If I happen to be the person who buy's the most Starbucks at my local cafe, does that make it my cafe? Is the core function of the cafe to make coffee or to make coffee for me?

Is the core function of TSMC to serve Apple's needs or to make chips? Do you see the difference?

2 comments

If you were a famous person who only bought their coffee at that one place, and bought more coffee than (nearly) everyone else put together -- then yeah, I would definitely call that place "cjt's coffee place"
But the ambiguity is still there. If Gordon Ramsey loves a certain sushi restaurant and is the only one he eats at, calling it Gordon's sushi restaurant would be very confusing since it could realistically be either (or both) of the interpretations.
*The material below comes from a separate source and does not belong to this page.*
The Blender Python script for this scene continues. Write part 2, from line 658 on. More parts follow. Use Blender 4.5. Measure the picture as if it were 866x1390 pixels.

The same can be said for Apple, which prides itself for how vertically integrated they are

Continuing the restaurant metaphor, there is a big difference between Apple's and TSMC's relationship and a celebrity and a restaurant. The celebrity might tweak the menu a bit but it is the chef (and their cooks) which decides on how to cook it. Meanwhile, the Apple-TSMC relation is more integrated: in food analogy Apple also gets to decide what equipment they use, where to source their ingredients and shares some of their secret recipes.
Apple may be their biggest customer but at the end of the day they are still a customer. If TSMC wanted to, or had to, drop Apple as a customer they can. And they can only do this since TSMC isn't Apple's.
Does it have to be the person who buys the most?

“My company is having layoffs”. People would know that I don’t own my company.

Those aren't the same parts of speech though. The subject-object relationship is different.